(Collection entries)
* * * * * * * * *

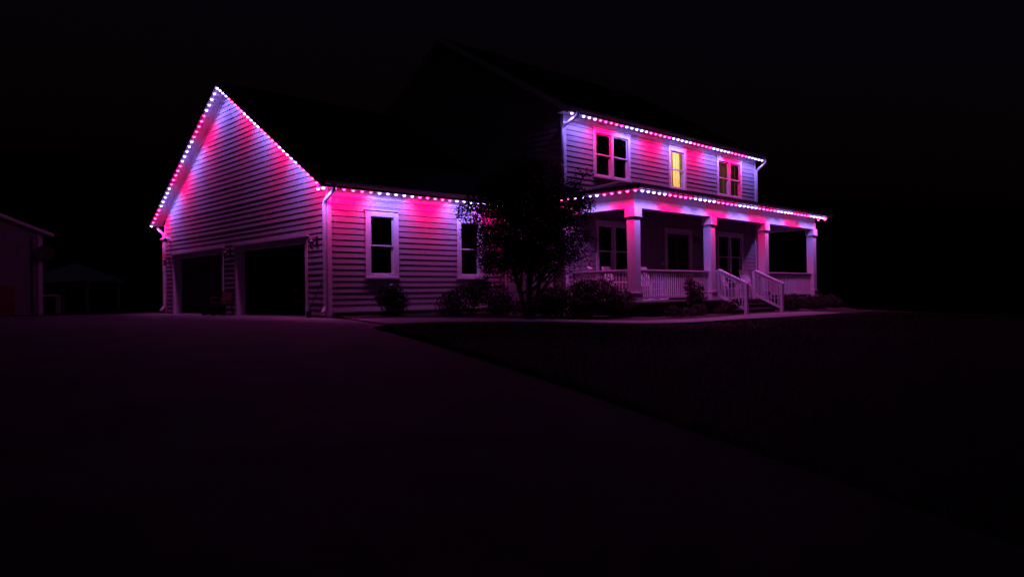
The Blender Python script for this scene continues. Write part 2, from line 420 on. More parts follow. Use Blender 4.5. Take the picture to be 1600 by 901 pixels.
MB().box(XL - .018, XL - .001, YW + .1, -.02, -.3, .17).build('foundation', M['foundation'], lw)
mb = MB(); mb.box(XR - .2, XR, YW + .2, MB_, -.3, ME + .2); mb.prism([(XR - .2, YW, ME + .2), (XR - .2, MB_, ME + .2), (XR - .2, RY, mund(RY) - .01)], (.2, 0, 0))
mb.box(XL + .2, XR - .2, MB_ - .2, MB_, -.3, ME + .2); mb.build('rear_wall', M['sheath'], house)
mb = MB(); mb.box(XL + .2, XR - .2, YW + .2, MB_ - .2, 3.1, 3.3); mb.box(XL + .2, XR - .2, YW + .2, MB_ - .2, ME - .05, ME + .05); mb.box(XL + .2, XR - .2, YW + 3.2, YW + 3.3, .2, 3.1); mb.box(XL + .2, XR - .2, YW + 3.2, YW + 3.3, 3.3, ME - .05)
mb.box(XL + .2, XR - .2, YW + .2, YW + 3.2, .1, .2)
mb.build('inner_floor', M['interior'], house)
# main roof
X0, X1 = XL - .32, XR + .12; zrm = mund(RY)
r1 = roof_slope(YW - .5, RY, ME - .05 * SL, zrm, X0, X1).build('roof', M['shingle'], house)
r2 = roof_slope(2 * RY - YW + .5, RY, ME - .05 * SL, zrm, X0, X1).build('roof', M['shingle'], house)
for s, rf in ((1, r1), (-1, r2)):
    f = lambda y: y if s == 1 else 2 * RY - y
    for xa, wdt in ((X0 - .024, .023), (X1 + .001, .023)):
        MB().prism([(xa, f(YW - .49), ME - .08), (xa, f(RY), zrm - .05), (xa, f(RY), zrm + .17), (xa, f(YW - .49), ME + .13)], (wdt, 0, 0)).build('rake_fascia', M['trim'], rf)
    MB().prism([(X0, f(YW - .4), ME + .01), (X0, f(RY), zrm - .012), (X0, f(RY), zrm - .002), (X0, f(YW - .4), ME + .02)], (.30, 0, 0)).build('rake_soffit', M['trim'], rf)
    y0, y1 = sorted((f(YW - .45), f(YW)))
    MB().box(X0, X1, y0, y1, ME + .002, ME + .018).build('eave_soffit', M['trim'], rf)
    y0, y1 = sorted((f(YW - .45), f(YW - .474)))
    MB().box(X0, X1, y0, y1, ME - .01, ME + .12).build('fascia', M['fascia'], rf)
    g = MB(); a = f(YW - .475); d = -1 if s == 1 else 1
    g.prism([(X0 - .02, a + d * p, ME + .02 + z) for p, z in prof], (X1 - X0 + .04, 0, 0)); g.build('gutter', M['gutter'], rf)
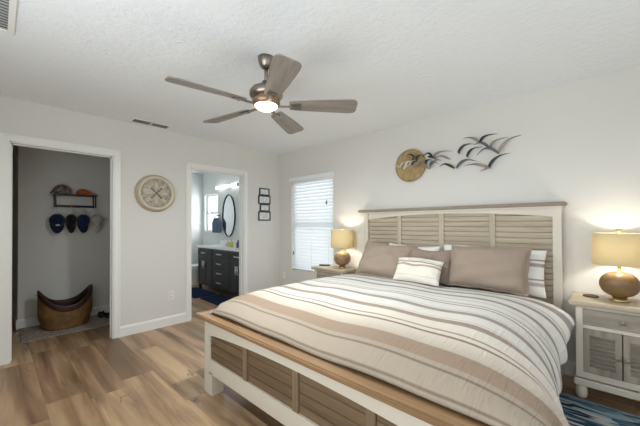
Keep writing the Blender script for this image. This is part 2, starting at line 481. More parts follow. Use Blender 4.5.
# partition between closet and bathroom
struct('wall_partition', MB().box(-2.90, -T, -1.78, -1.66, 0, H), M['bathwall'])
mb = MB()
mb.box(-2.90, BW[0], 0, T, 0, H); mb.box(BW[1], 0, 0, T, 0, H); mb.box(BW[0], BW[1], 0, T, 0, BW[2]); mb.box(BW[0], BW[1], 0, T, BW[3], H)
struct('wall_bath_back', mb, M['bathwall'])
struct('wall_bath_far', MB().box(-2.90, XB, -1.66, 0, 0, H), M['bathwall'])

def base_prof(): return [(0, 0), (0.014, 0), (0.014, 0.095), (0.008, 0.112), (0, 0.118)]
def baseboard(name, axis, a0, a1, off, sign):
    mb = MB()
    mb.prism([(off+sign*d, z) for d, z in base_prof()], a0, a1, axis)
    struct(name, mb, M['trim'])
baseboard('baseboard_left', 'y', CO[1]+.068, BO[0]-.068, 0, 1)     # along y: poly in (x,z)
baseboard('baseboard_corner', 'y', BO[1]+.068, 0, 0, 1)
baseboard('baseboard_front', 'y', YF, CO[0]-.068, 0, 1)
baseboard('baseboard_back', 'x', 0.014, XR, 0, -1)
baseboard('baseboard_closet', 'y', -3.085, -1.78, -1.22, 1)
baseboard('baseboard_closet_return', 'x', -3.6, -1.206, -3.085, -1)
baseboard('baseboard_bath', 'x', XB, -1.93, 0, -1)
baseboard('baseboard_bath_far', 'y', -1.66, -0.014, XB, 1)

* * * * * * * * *

* Task to complete
Reproduce the whole listing above word for word, but not its pictures.

* Result of the exercise
The Blender Python script for this scene continues. Write part 2, from line 420 on. More parts follow. Use Blender 4.5. Take the picture to be 1600 by 901 pixels.
MB().box(XL - .018, XL - .001, YW + .1, -.02, -.3, .17).build('foundation', M['foundation'], lw)
mb = MB(); mb.box(XR - .2, XR, YW + .2, MB_, -.3, ME + .2); mb.prism([(XR - .2, YW, ME + .2), (XR - .2, MB_, ME + .2), (XR - .2, RY, mund(RY) - .01)], (.2, 0, 0))
mb.box(XL + .2, XR - .2, MB_ - .2, MB_, -.3, ME + .2); mb.build('rear_wall', M['sheath'], house)
mb = MB(); mb.box(XL + .2, XR - .2, YW + .2, MB_ - .2, 3.1, 3.3); mb.box(XL + .2, XR - .2, YW + .2, MB_ - .2, ME - .05, ME + .05); mb.box(XL + .2, XR - .2, YW + 3.2, YW + 3.3, .2, 3.1); mb.box(XL + .2, XR - .2, YW + 3.2, YW + 3.3, 3.3, ME - .05)
mb.box(XL + .2, XR - .2, YW + .2, YW + 3.2, .1, .2)
mb.build('inner_floor', M['interior'], house)
# main roof
X0, X1 = XL - .32, XR + .12; zrm = mund(RY)
r1 = roof_slope(YW - .5, RY, ME - .05 * SL, zrm, X0, X1).build('roof', M['shingle'], house)
r2 = roof_slope(2 * RY - YW + .5, RY, ME - .05 * SL, zrm, X0, X1).build('roof', M['shingle'], house)
for s, rf in ((1, r1), (-1, r2)):
    f = lambda y: y if s == 1 else 2 * RY - y
    for xa, wdt in ((X0 - .024, .023), (X1 + .001, .023)):
        MB().prism([(xa, f(YW - .49), ME - .08), (xa, f(RY), zrm - .05), (xa, f(RY), zrm + .17), (xa, f(YW - .49), ME + .13)], (wdt, 0, 0)).build('rake_fascia', M['trim'], rf)
    MB().prism([(X0, f(YW - .4), ME + .01), (X0, f(RY), zrm - .012), (X0, f(RY), zrm - .002), (X0, f(YW - .4), ME + .02)], (.30, 0, 0)).build('rake_soffit', M['trim'], rf)
    y0, y1 = sorted((f(YW - .45), f(YW)))
    MB().box(X0, X1, y0, y1, ME + .002, ME + .018).build('eave_soffit', M['trim'], rf)
    y0, y1 = sorted((f(YW - .45), f(YW - .474)))
    MB().box(X0, X1, y0, y1, ME - .01, ME + .12).build('fascia', M['fascia'], rf)
    g = MB(); a = f(YW - .475); d = -1 if s == 1 else 1
    g.prism([(X0 - .02, a + d * p, ME + .02 + z) for p, z in prof], (X1 - X0 + .04, 0, 0)); g.build('gutter', M['gutter'], rf)
Keep writing the Blender script for this image. This is part 2, starting at line 481. More parts follow. Use Blender 4.5.
# partition between closet and bathroom
struct('wall_partition', MB().box(-2.90, -T, -1.78, -1.66, 0, H), M['bathwall'])
mb = MB()
mb.box(-2.90, BW[0], 0, T, 0, H); mb.box(BW[1], 0, 0, T, 0, H); mb.box(BW[0], BW[1], 0, T, 0, BW[2]); mb.box(BW[0], BW[1], 0, T, BW[3], H)
struct('wall_bath_back', mb, M['bathwall'])
struct('wall_bath_far', MB().box(-2.90, XB, -1.66, 0, 0, H), M['bathwall'])

def base_prof(): return [(0, 0), (0.014, 0), (0.014, 0.095), (0.008, 0.112), (0, 0.118)]
def baseboard(name, axis, a0, a1, off, sign):
    mb = MB()
    mb.prism([(off+sign*d, z) for d, z in base_prof()], a0, a1, axis)
    struct(name, mb, M['trim'])
baseboard('baseboard_left', 'y', CO[1]+.068, BO[0]-.068, 0, 1)     # along y: poly in (x,z)
baseboard('baseboard_corner', 'y', BO[1]+.068, 0, 0, 1)
baseboard('baseboard_front', 'y', YF, CO[0]-.068, 0, 1)
baseboard('baseboard_back', 'x', 0.014, XR, 0, -1)
baseboard('baseboard_closet', 'y', -3.085, -1.78, -1.22, 1)
baseboard('baseboard_closet_return', 'x', -3.6, -1.206, -3.085, -1)
baseboard('baseboard_bath', 'x', XB, -1.93, 0, -1)
baseboard('baseboard_bath_far', 'y', -1.66, -0.014, XB, 1)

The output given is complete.